SEC charges former president of NAPFA and his firm with taking $2.48M in kickbacks

James Putman’s firm ran unregistered investment pools whose assets were overstated and largely illiquid, commission alleges

Jun 8, 2009 @ 12:01 am

By Bruce Kelly

The SEC has charged James Putman, who held executive positions at NAPFA, and a colleague with taking $1.24 million each in kickbacks related to unregistered investment pools that their firm managed.

On May 20, the Securities and Exchange Commission alleged that James Putman, the founder and majority owner of Wealth Management LLC of Town of Grand Chute, Wis., and Simone Fevola, the firm’s president and chief investment officer, took the kickbacks from investments made by the unregistered investment pools.

The SEC order froze the assets of Wealth Management.

Mr. Putman was the past president of the National Association of Personal Financial Advisors of Arlington Heights, Ill from 1996 to 1997 and was also co-founder and first president of the northeast Wisconsin chapter of the former International Association for Financial Planning, a predecessor organization to the Financial Planning Association of Denver, which was created in 2000.

NAPFA is an organization of financial advisers who charge clients fees for services.

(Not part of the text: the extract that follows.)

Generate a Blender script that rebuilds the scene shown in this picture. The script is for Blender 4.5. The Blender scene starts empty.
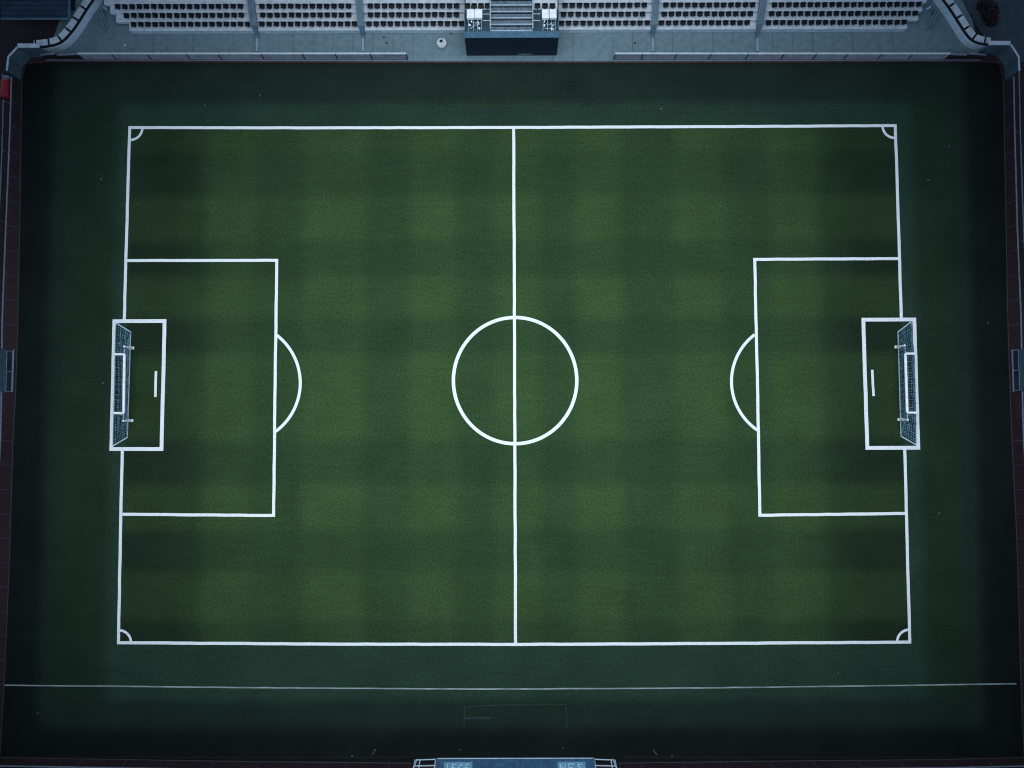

Mr. Putman is no longer a member of the organization and left last year, said Diahann Lassus, president of the organization.

In a closed session for NAPFA members last week at the association's annual conference, advisers expressed distress, concern and disappointment at the news, she said.

“Most of us are very saddened by it and frustrated by it,” Ms. Lassus siad.

She stressed that NAPFA had a very high standard for its members, and had spent over 25 years building its reputation.

She added that she was not aware of a prominent member of NAPFA facing such charges in the past.

According to the SEC's complaint, Wealth Management, Mr. Putman and Mr. Fevola caused clients to invest in the pools from May 2003 through August 2008.

Wealth Management claims to currently have approximately $102 million of its clients' assets invested in these pools.

The SEC's complaint alleges that the pools' assets are largely illiquid and the reported values of their assets appear to be substantially overstated.

Late in 2008 and earlier this year, NAPFA made clear and outspoken statements about advisers committing fraud.

In fact, it took the Bernard Madoff Ponzi scheme as an opportunity to stress the role and fiduciary responsibility of financial advisers.

On Dec. 16, NAPFA issued a press release with the headline "How to Monitor Your Financial Adviser," noting that the "Madoff case adds to lack of investor confidence in the financial service industry."

"As we allege in our complaint, Putman and Fevola put their own financial greed ahead of the safety and stability of their clients' investments," Merri Jo Gillette, director of the SEC's Chicago regional office, said in a statement.

The 57-year-old Mr. Putman said he has been cooperating with federal authorities and offered "sincere apologies to Wealth Management clients and staff for the concern and controversy this is causing," according to The Associated Press.

An earlier version of the story referred to the founder and owner of Wealth Management LLC as James Putnam. His correct name is James Putman.